Bob Watson was something of a mystery citizen. No one knew him when he first moved to Mandan in 1925. He was slight—perhaps in some ways a little too thin—but cheerful.

He was interesting, too—perhaps because of his experiences. He secured a job at the Nigey hotel as a clerk. Bob worked there for six months, until he got into a dispute with the hotel over telephone charges. So, Bob switched jobs, turning to the pick and shovel tasks of a cement worker. He helped a team tear out the cement paving around town. He was used to changing jobs, and had experienced a variety of duties, including work as a miner and riding in rodeos. In fact, he later provided newspaper clippings that marked him as “the ‘boy wonder’ at broncho busting.” But unlike his success at rodeo, tearing out cement didn’t work out for Bob. It was too hard for him, or at least, he wasn’t quite up to the work.
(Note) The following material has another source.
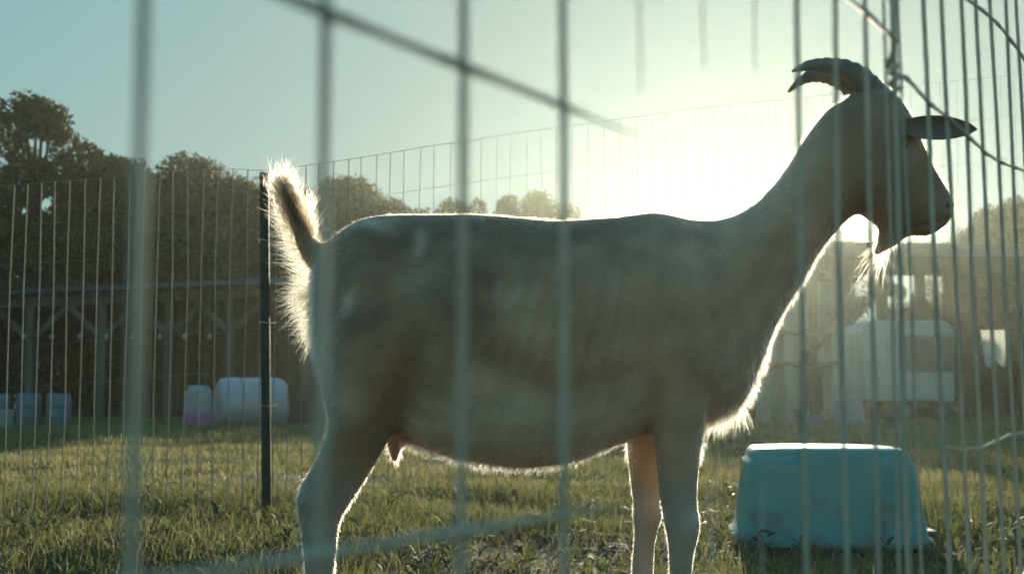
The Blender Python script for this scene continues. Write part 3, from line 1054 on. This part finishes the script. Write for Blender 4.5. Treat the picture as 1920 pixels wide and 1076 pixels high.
hind = [(640, 560, 740, 560, .04), (606, 680, 768, 700, .055), (622, 780, 740, 790, .05), (610, 830, 716, 838, .036), (594, 865, 692, 880, .028), (572, 900, 668, 918, .023),
        (559, 925, 650, 945, .020), (560, 950, 640, 962, .018), (566, 990, 633, 995, .016), (572, 1050, 629, 1050, .0145), (574, 1130, 626, 1130, .014),
        (572, 1220, 630, 1218, .016), (576, 1262, 636, 1252, .017), (590, 1300, 640, 1286, .015), (598, 1326, 652, 1318, .017)]
leg(hind, -.075, 14)
leg(hind, .075, -15)
front = [(1215, 640, 1330, 640, .04), (1222, 740, 1325, 730, .042), (1228, 820, 1317, 810, .034), (1233, 880, 1309, 870, .027), (1238, 930, 1306, 930, .022), (1248, 972, 1308, 972, .022), (1253, 1005, 1304, 1004, .021),
         (1254, 1040, 1298, 1040, .017), (1255, 1100, 1296, 1100, .014), (1255, 1180, 1296, 1180, .014), (1252, 1240, 1300, 1238, .016), (1258, 1290, 1306, 1280, .015), (1262, 1326, 1318, 1320, .017)]
leg(front, -.065, -11)
front2 = [(1165, 640, 1290, 640, .04), (1172, 740, 1280, 740, .04), (1174, 820, 1268, 815, .034), (1177, 870, 1255, 870, .028), (1184, 930, 1245, 930, .022), (1189, 975, 1240, 975, .021), (1189, 1010, 1232, 1010, .019),
          (1185, 1050, 1228, 1050, .016), (1183, 1100, 1226, 1100, .014), (1183, 1180, 1226, 1180, .014), (1180, 1240, 1230, 1238, .016), (1186, 1290, 1236, 1280, .015), (1190, 1326, 1246, 1320, .017)]
leg(front2, .06, 8)
bm_.add(*loft([(1648, 420, 1706, 438, .014), (1645, 442, 1692, 453, .011), (1640, 460, 1668, 468, .007), (1632, 478, 1644, 484, .003)], n=12))
# sheath below the flank, brisket tuft
bm_.add(*loft([(716, 800, 772, 790, .03), (722, 822, 760, 818, .022), (728, 845, 752, 843, .015), (734, 866, 747, 866, .008)], n=14))
# tail core
bm_.add(*loft([(640, 470, 610, 520, .03), (600, 456, 574, 496, .020), (578, 424, 551, 446, .014), (560, 388, 538, 402, .010), (542, 354, 525, 362, .006), (530, 330, 520, 336, .004)], n=14))
tmp_me = bm_.mesh('tmp')
tmp = bpy.data.objects.new('tmp', tmp_me); COL.objects.link(tmp)
rm = tmp.modifiers.new('r', 'REMESH'); rm.mode = 'VOXEL'; rm.voxel_size = .0055
smo = tmp.modifiers.new('s', 'SMOOTH'); smo.iterations = 7; smo.factor = .5
dg = bpy.context.evaluated_depsgraph_get()
gm = bpy.data.meshes.new_from_object(tmp.evaluated_get(dg))
gm.name = 'body'
bpy.data.objects.remove(tmp)
gm.shade_smooth()
_n = len(gm.vertices)
_v = np.zeros(_n * 3, np.float32); gm.vertices.foreach_get('co', _v); _v = _v.reshape(-1, 3).astype(np.float64)
_m = np.zeros(_n * 3, np.float32); gm.vertices.foreach_get('normal', _m); _m = _m.reshape(-1, 3)
_pl = _v.copy(); _pl[:, 1] = GYD
_d = _pl - np.array([0, 0, CAM_H]); _f = _d @ np.array(FWD)
_x, _y = 960 + F * _d[:, 0] / _f, 538 - F * (_d @ np.array(UP)) / _f
_off = np.zeros(_n)
def bump(cx, cy, ra, rb, amt, ang=0.0):
    c_, s_ = math.cos(R(ang)), math.sin(R(ang))
    u_ = (_x - cx) * c_ + (_y - cy) * s_; w_ = -(_x - cx) * s_ + (_y - cy) * c_
    return amt * np.exp(-(u_ / ra) ** 2 - (w_ / rb) ** 2)
_off += bump(795, 500, 60, 75, -.022)               # hollow flank
_off += bump(700, 448, 34, 22, .008, 20)            # hip bone
_off += bump(618, 545, 20, 34, .010)                # pin bone
_off += bump(760, 740, 26, 110, -.016, 24)          # fold in front of the thigh
_off += bump(690, 690, 60, 95, .012, 20)            # thigh muscle
_off += bump(1265, 560, 34, 130, .012, -16)         # shoulder blade
_off += bump(1185, 620, 26, 150, -.012, -10)        # hollow behind the shoulder
_off += bump(1300, 690, 45, 45, .010)               # point of the shoulder
_off += bump(1440, 500, 26, 130, -.006, 35)         # groove of the neck
_rib = np.clip(1 - ((_x - 1010) / 190) ** 2, 0, 1) * np.clip(1 - ((_y - 610) / 190) ** 2, 0, 1)
_off += .0030 * _rib * np.sin((_x + (_y - 600) * .28) * 2 * np.pi / 34)
_off += bump(1690, 276, 24, 20, -.009)              # eye socket
_off += bump(1690, 240, 30, 9, .006, 25)            # brow
_off += bump(1668, 330, 42, 50, .007)               # cheek
_off += bump(1738, 340, 16, 50, -.005, -32)         # side of the nose
_off += bump(1748, 421, 40, 4.0, -.006, -14)        # mouth line
_off += bump(1773, 392, 8, 6, -.005)                # nostril
_off += bump(598, 930, 20, 16, .004) + bump(1276, 975, 26, 22, .004) + bump(1214, 975, 26, 22, .004)
_nz = np.array([noise.noise(Vector((float(a) * 16, float(b_) * 16, float(c) * 16))) for a, b_, c in _v])
_off += .0016 * _nz
_v += _m * _off[:, None] * np.where(np.abs(_m[:, 1]) > .25, 1, np.abs(_m[:, 1]) / .25)[:, None]
gm.vertices.foreach_set('co', _v.astype(np.float32).reshape(-1)); gm.update()
nv = len(gm.vertices)
GV = np.zeros(nv * 3, np.float32); gm.vertices.foreach_get('co', GV); GV = GV.reshape(-1, 3)
GN = np.zeros(nv * 3, np.float32); gm.vertices.foreach_get('normal', GN); GN = GN.reshape(-1, 3)


def to_px(V3):
    """where coat marks sit, in the side-view measure of the photograph"""
    d = V3 - np.array([0, 0, CAM_H])
    s = GYD / (d @ np.array(FWD)) * (GYD / GYD)
    zc = V3[:, 1] * 0 + GYD
    # side view: ignore depth, use the goat's own plane
    pl = V3.copy(); pl[:, 1] = GYD
    d = pl - np.array([0, 0, CAM_H])
    f_ = d @ np.array(FWD)
    return 960 + F * d[:, 0] / f_, 538 - F * (d @ np.array(UP)) / f_


def sstep(a, b_, x): 
    t_ = np.clip((x - a) / (b_ - a), 0, 1)
    return t_ * t_ * (3 - 2 * t_)


def vnoise(V3, sc, seed=0.0):
    return np.array([noise.noise(Vector((float(a) * sc + seed, float(b_) * sc, float(c) * sc))) for a, b_, c in V3])


def coat_colour(V3):
    x, y = to_px(V3)
    n1 = vnoise(V3, 9.0); n2 = vnoise(V3, 28.0, 5.0)
    brown = np.array([.50, .28, .155]); dark = np.array([.25, .14, .076]); buff = np.array([.74, .49, .32]); white = np.array([.86, .72, .54])
    xx = x + 45 * n1 + 14 * n2; yy = y + 40 * n1 + 14 * n2
    c = np.repeat(brown[None], len(V3), 0)
    def mixin(c, col, w_): return c * (1 - w_[:, None]) + col[None] * w_[:, None]
    c = mixin(c, dark, sstep(.1, .5, n1) * .6)
    fore_glare = sstep(900, 1250, xx) * (1 - sstep(1480, 1580, xx) * .5)
    c = mixin(c, buff, fore_glare * .62)                                            # buff tone on shoulder and neck imitates the veil of sun glare
    c = mixin(c, dark, (1 - sstep(430, 560, yy)) * sstep(600, 700, xx) * (1 - sstep(1150, 1350, xx)) * .7)   # dark saddle
    belly = sstep(690, 800, yy) * sstep(740, 800, xx) * (1 - sstep(1150, 1220, xx))
    c = mixin(c, white, belly * .85)
    thigh = (1 - sstep(620, 655, xx - (y - 700) * .05)) * sstep(480, 560, y) * (1 - sstep(740, 800, y))
    c = mixin(c, white * .75, thigh * .75)                                      # pale rump stripe
    for mx_, my_, ra, rb in ((683, 590, 18, 22), (785, 462, 20, 30), (690, 420, 40, 16), (655, 740, 30, 40), (1245, 700, 22, 26), (985, 610, 38, 45), (930, 740, 50, 30)):
        c = mixin(c, buff * 1.1, np.exp(-((xx - mx_) / ra) ** 2 - ((yy - my_) / rb) ** 2) * .8)
    c = mixin(c, np.array([.38, .24, .15]), sstep(1500, 1590, xx) * (1 - sstep(430, 470, y)) * .8)   # darker head
    c = mixin(c, np.array([.44, .36, .28]), sstep(850, 930, y) * .7)                                 # greyish legs
    c = mixin(c, np.array([.30, .23, .17]), np.exp(-((x - 740) / 30) ** 2 - ((y - 835) / 35) ** 2))
    knee = np.exp(-((xx - 1285) / 30) ** 2 - ((yy - 960) / 45) ** 2)
    c = mixin(c, white * .8, knee * .5)
    return np.clip(c * (1 + .18 * n2[:, None]), .01, .9)


gc = coat_colour(GV)
ca = gm.attributes.new('coat', 'FLOAT_COLOR', 'POINT')
ca.data.foreach_set('color', np.concatenate([gc, np.ones((nv, 1))], 1).astype(np.float32).reshape(-1))
m, n, p_ = mat_new('goat hide')
an_ = n.nodes.new('ShaderNodeAttribute'); an_.attribute_name = 'coat'
n.links.new(an_.outputs['Color'], p_.inputs['Base Color'])
p_.inputs['Roughness'].default_value = .9; p_.inputs['Specular IOR Level'].default_value = .15
tc = n.nodes.new('ShaderNodeTexCoord'); nb = n.nodes.new('ShaderNodeTexNoise'); nb.inputs['Scale'].default_value = 140; nb.inputs['Detail'].default_value = 5
bmp = n.nodes.new('ShaderNodeBump'); bmp.inputs['Strength'].default_value = .4; bmp.inputs['Distance'].default_value = .004
n.links.new(tc.outputs['Object'], nb.inputs['Vector']); n.links.new(nb.outputs[0], bmp.inputs['Height']); n.links.new(bmp.outputs[0], p_.inputs['Normal'])
gm.materials.clear(); gm.materials.append(m)
bo = bpy.data.objects.new('body', gm); COL.objects.link(bo); attach(bo, goat)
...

Bob was quite a favorite among the ladies of Mandan. He was friendly, talked with them well, was even perhaps a bit shy around them.

Then came the day when Bob wrote a bad check. The chief of police, Chris Martineson, caught up with him. Bob didn’t fuss—he just made out a good check and paid the fine for his mistake. The chief of police wasn’t quite satisfied, though—there was something that was just not quite right about Bob. So he looked, and then he thought, and then, finally, he called in the Red Cross to verify his suspicion!
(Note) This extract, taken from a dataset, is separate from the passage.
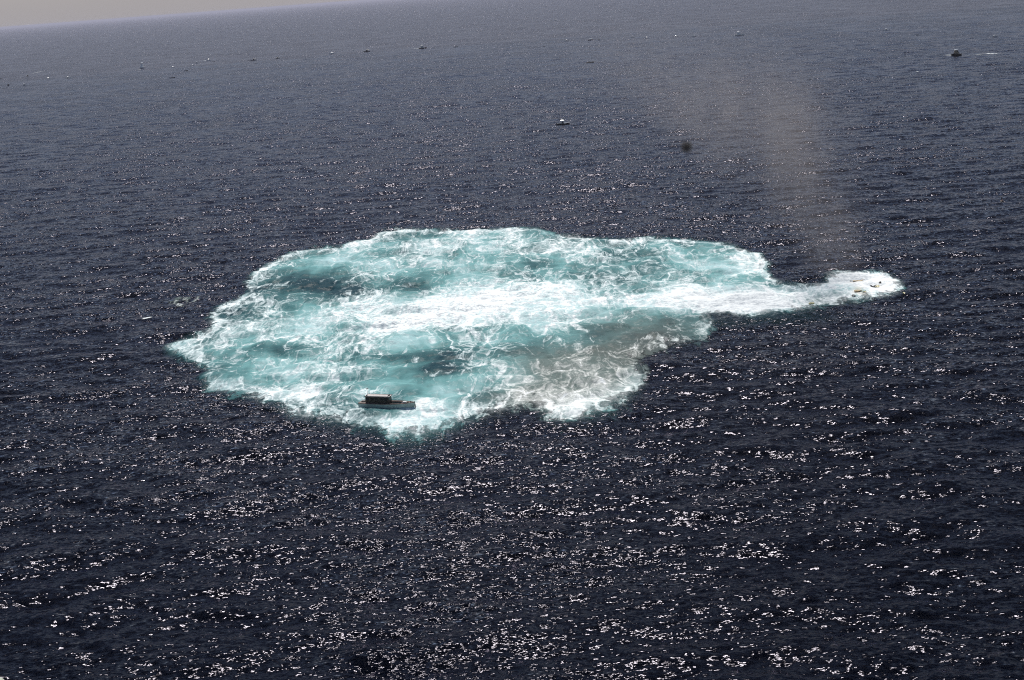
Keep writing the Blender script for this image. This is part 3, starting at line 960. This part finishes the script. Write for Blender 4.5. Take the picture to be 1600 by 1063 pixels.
# kind, pixel u, v of its waterline, heading in degrees (0 = bow to the right, 270 = bow to us), size, label, category
FLEET = [
    ('fishing_boat', 880, 194.5, -4, 1.0, 'white topped dark fishing boat with an outboard, alone in the open water behind the foam', 'fishing boat'),
    ('tugboat', 1494, 87, 222, 1.0, 'black tug with a tan wheelhouse, mast and white trailing wake', 'tug'),
    ('motor_yacht', 222, 106.5, 262, 1.4, 'tall white motor yacht seen bow on, biggest boat at the far left', 'yacht'),
    ('motor_yacht', 1155, 55.5, 4, 0.85, 'white flybridge yacht lying broadside, largest of the far boats at the right', 'yacht'),
    ('motor_yacht dark', 660.5, 76, 12, 0.86, 'dark hulled yacht with pale upperworks and a short wake behind its stern', 'yacht'),
    ('inflatable_raft', 922.5, 98, 2, 1.0, 'long black inflatable raft carrying seated people', 'raft'),
    ('cabin_cruiser', 518, 84.5, 200, 0.85, 'brightest white cruiser of the far row, dark along its waterline', 'cruiser'),
    ('cabin_cruiser dark', 573.5, 81, 172, 1.1, 'dark cabin cruiser with a tall peaked wheelhouse', 'cruiser'),
    ('cabin_cruiser dark', 396.5, 94.5, 176, 0.95, 'dark cruiser at the right end of a close dark pair', 'cruiser'),
    ('skiff', 389.5, 94.5, 4, 0.85, 'low black skiff just left of a dark cruiser', 'skiff'),
    ('fishing_boat', 399.8, 99.3, 250, 0.6, 'tiny dark fishing boat just below the dark pair', 'fishing boat'),
    ('cabin_cruiser dark', 434, 91.5, 20, 0.7, 'dull dark cruiser just below and left of a small white one', 'cruiser'),
    ('cabin_cruiser', 444.5, 84.5, 170, 0.5, 'small white cruiser just above a dull dark one', 'cruiser'),
    ('sailboat', 477.5, 92.5, 330, 0.5, 'small white sailing boat midway between two white cruisers', 'sailboat'),
    ('cabin_cruiser', 552, 78.5, 20, 0.4, 'faint little white boat left of the peaked dark cruiser', 'cruiser'),
    ('skiff', 712, 74, 8, 1.15, 'low black skiff right of the dark hulled yacht', 'skiff'),
    ('sailboat', 811, 75, 280, 0.62, 'white sailing boat with a tall mast, seen end on', 'sailboat'),
    ('skiff', 850, 73, 265, 0.9, 'tiny dark skiff end on, right of the tall masted sailing boat', 'skiff'),
    ('fishing_boat white', 885, 64.5, 190, 0.9, 'grey white fishing boat left of the white and red cruiser', 'fishing boat'),
    ('cabin_cruiser red', 922.5, 63, 210, 0.9, 'red hulled cruiser with a bright white wheelhouse', 'cruiser'),
    ('cabin_cruiser dark', 936, 63, 275, 0.75, 'dark upright little cruiser close right of the red hulled one', 'cruiser'),
    ('fishing_boat white', 988.5, 58.5, 10, 0.75, 'pale fishing boat, left one of two faint ones past the red cruiser', 'fishing boat'),
    ('fishing_boat white', 1011, 60, 355, 0.7, 'pale fishing boat, right one of two faint ones past the red cruiser', 'fishing boat'),
    ('fishing_boat white', 1055.5, 58, 175, 0.75, 'faint pale fishing boat left of the white twin tone cruiser', 'fishing boat'),
    ('cabin_cruiser', 1084, 57.5, 240, 0.75, 'white cruiser left of the large broadside yacht', 'cruiser'),
    ('skiff', 1150.5, 41.5, 275, 0.8, 'tiny dark skiff far beyond the large broadside yacht', 'skiff'),
    ('fishing_boat white', 1385, 47.5, 8, 0.9, 'low pale fishing boat left of the tug, farthest right but two', 'fishing boat'),
    ('skiff', 1433.5, 55, 160, 0.6, 'small dark skiff beyond and left of the tug', 'skiff'),
    ('cabin_cruiser', 1554.5, 57.5, 25, 0.55, 'little white cruiser beyond and right of the tug', 'cruiser'),
    ('skiff', 269.5, 122, 10, 1.15, 'low black skiff nearest to us at the far left', 'skiff'),
    ('skiff', 290.5, 111, 5, 1.0, 'dark skiff with a raised console, just above the nearest black skiff', 'skiff'),
    ('fishing_boat white', 300.5, 103, 185, 0.7, 'white fishing boat, lower left of a white pair', 'fishing boat'),
    ('cabin_cruiser', 307, 99, 260, 0.85, 'white cruiser, upper right of a white pair', 'cruiser'),
    ('fishing_boat white', 326.5, 94.5, 8, 0.9, 'white fishing boat ahead of a short white wake', 'fishing boat'),
    ('skiff', 334, 96.8, 6, 0.6, 'tiny dark skiff touching the right end of a short wake', 'skiff'),
    ('fishing_boat white', 270.5, 105.8, 15, 0.6, 'very small white boat right of the tall bow on yacht', 'fishing boat'),
    ('skiff', 368, 73.5, 0, 0.6, 'lone dark skiff above the dark pair, nearer the horizon', 'skiff'),
    ('skiff', 259, 86.3, 0, 0.7, 'faint dark skiff above the tall bow on yacht', 'skiff'),
    ('cabin_cruiser dark', 43, 119.5, 250, 0.75, 'dark cruiser at the left end of a long faint wake', 'cruiser'),
    ('cabin_cruiser dark', 13, 134, 268, 0.9, 'dark cruiser low at the left edge, seen end on', 'cruiser'),
    ('cabin_cruiser', 38, 133.5, 285, 0.75, 'pale cruiser right of the end on dark cruiser', 'cruiser'),
    ('skiff', 1, 123.8, 20, 0.9, 'dark skiff cut by the left edge of the picture', 'skiff'),
    ('fishing_boat white', 75, 123.5, 200, 0.7, 'small grey white fishing boat between the faint wake and a short foam streak', 'fishing boat'),
    ('fishing_boat white', 106.5, 122.3, 4, 1.0, 'low fishing boat with a white streak at each end', 'fishing boat'),
    ('fishing_boat white', 868, 32.5, 5, 0.7, 'farthest pale boat, near the top above the row', 'fishing boat'),
]
raft = None
for kind, u, v_, hd, sc, lab, cat in FLEET:
    base = kind.split(' ')[0]
    if kind not in PROTO:
        o = MAKERS[kind]()
        PROTO[kind] = o
    else:
        o = copy_tree(PROTO[kind])
    loc = ground(u, v_)
    o.location = (loc.x, loc.y, 0.02)
    # headings are taken relative to the line of sight
    o.rotation_euler = (0, 0, R(hd) - math.atan2(loc.x, loc.y))
    sc *= 1.03
    o.scale = (sc, sc, sc)
    tag(o, lab, cat, 'boats watching from the far water')
    if base == 'inflatable_raft':
        raft = o

# people on the raft, each one continuous mesh grown along a seated skeleton
def seated_person():
    me_ = bpy.data.meshes.new('person')
    J = {'pelvis': (0, 0, .0), 'belly': (0.03, 0, .2), 'chest': (.05, 0, .42), 'neck': (.06, 0, .58), 'head': (.08, 0, .70), 'crown': (.08, 0, .80),
         'hl': (.0, .1, .0), 'kl': (.42, .14, .05), 'fl': (.40, .14, -.38), 'tl': (.56, .15, -.40),
         'hr': (.0, -.1, .0), 'kr': (.42, -.14, .05), 'fr': (.40, -.14, -.38), 'tr': (.56, -.15, -.40),
         'sl': (.04, .19, .50), 'el': (.08, .25, .24), 'wl': (.32, .18, .14), 'sr': (.04, -.19, .50), 'er': (.08, -.25, .24), 'wr': (.32, -.18, .14)}
    rad = {'pelvis': .15, 'belly': .14, 'chest': .16, 'neck': .06, 'head': .10, 'crown': .08, 'hl': .10, 'hr': .10, 'kl': .075, 'kr': .075,
           'fl': .05, 'fr': .05, 'tl': .04, 'tr': .04, 'sl': .075, 'sr': .075, 'el': .05, 'er': .05, 'wl': .035, 'wr': .035}
    E = [('pelvis', 'belly'), ('belly', 'chest'), ('chest', 'neck'), ('neck', 'head'), ('head', 'crown'), ('pelvis', 'hl'), ('hl', 'kl'), ('kl', 'fl'), ('fl', 'tl'),
         ('pelvis', 'hr'), ('hr', 'kr'), ('kr', 'fr'), ('fr', 'tr'), ('chest', 'sl'), ('sl', 'el'), ('el', 'wl'), ('chest', 'sr'), ('sr', 'er'), ('er', 'wr')]
    names = list(J)
    me_.from_pydata([J[k] for k in names], [(names.index(a), names.index(b)) for a, b in E], [])
    o = bpy.data.objects.new('person', me_)
    C.objects.link(o)
    md = o.modifiers.new('skin', 'SKIN')
    for i, k in enumerate(names):
        me_.skin_vertices[0].data[i].radius = (rad[k], rad[k])
    me_.skin_vertices[0].data[0].use_root = True
    sb = o.modifiers.new('sub', 'SUBSURF')
    sb.levels = sb.render_levels = 1
    me_.materials.append(P_BLACK)
    return o


raft_spots = [(2.3, 0.95, -70, 'dark clothed person seated at the bow end of the black raft'),
              (0.7, -1.0, 75, 'dark clothed person on the near side tube, amidships on the black raft'),
              (-0.6, 0.95, -80, 'dark clothed person on the far side tube of the black raft'),
              (-2.9, -0.1, 5, 'dark clothed person behind the console of the black raft')]
per = None
for (x_, y_, hd, lab) in raft_spots:
    if per is None:
        per = seated_person()
        o = per
    else:
        o = per.copy()
        C.objects.link(o)
    q_ = raft.matrix_basis @ Vector((x_, y_, 0.75))
    o.location = q_
    o.rotation_euler = (0, 0, raft.rotation_euler.z + R(hd))
    tag(o, lab, 'person', 'people aboard the black raft')

# ------------------------------------------------------------------ marker float far right
loc = ground(1565.5, 314.5)
bu = empty('marker_buoy', (loc.x, loc.y, height_at(loc.x, loc.y) - 0.05))
bu.rotation_euler = (R(4), R(-6), 0)
mesh_obj('float', tube(bmesh.new(), [(0, 0, -0.5), (0, 0, -0.1), (0, 0, 0.25), (0, 0, 0.42)], [0.3, 0.72, 0.70, 0.35], 14), P_BLACK, bu)
mesh_obj('band', tube(bmesh.new(), [(0, 0, 0.42), (0, 0, 0.52)], [0.37, 0.32], 14), P_RED, bu)
mesh_obj('pole', cyl_bm(0, 0, 0.5, 1.0, 0.10, 0.08), P_BLACK, bu)
mesh_obj('topmark', tube(bmesh.new(), [(0, 0, 1.0), (0, 0, 1.2), (0, 0, 1.55)], [0.1, 0.32, 0.05], 10), P_BLACK, bu)
tag(bu, 'small dark float with a topmark, alone near the right edge', 'buoy')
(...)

And on this day in 1926, more than a year after Bob became a presence in Morton County, newspapers reported the chief’s findings:

It seemed that Bob did have a secret to hide—he was actually Dorothy Halling, a 22-year-old woman married to a man from Montana. Her husband lived on a farm, and she said the farm life didn’t suit her, so she occasionally took off and lived like a man.

She had apparently been wearing boys clothes since she was little, as they allowed more freedom of movement and were less expensive.

It was one more disguise in the theater of life.